Dearest Readers,
An article in The New Yorker magazine about the aftermath of the January 12th earthquake in Haiti stopped me in my tracks yesterday. Rather it was this sentence that did it: "One day, I saw a man tied to a pole, hacked up by machetes and beaten to death with rocks."
The reporter who wrote it was driving through the city helping a woman find food for her community. He saw this and worse.
I couldn't read anymore and I put the article away. Only that morning had I blogged about the inspiration and hope instilled in me by the story of Nelson Mandela's act of unifying his country through forgiveness.
How do we reconcile ourselves with such horror in the world as is taking place in Haiti even now as I write this?
The only way I am able to do so is by shifting my perception to the spiritual. Atrocities cannot be understood with the human mind. We must seek to understand these things through a Higher Lens.

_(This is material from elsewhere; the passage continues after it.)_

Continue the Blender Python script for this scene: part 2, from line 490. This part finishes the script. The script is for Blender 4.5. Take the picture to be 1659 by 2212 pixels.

The following quote from Hadewijch of Antwerp helps me to do this:
"We must be continually aware that noble service and suffering are proper to man's condition... [T]he true justice of Love [means that] where Love is, there are always great labors and difficult pains.
Love, nevertheless, finds all pains sweet... With the Humanity of God you must live here on earth, in labors and sorrow, while within your soul you love and rejoice with the omnipotent and eternal Divinity in sweet abandonment.
For the truth of both is one single fruition... [Y]ou must here with Love surrender yourself to both in unity. Serve humbly under their sole power, stand always before them prepared to follow their will in its entirety, and let them bring about in you whatever they wish."
Inspiring Message of the Day: I will practice accepting this world as it is, a world where both Love and Sorrow are True. I will do my best to serve humbly under their sole power, which is the Spirit of Unity Back of All Things.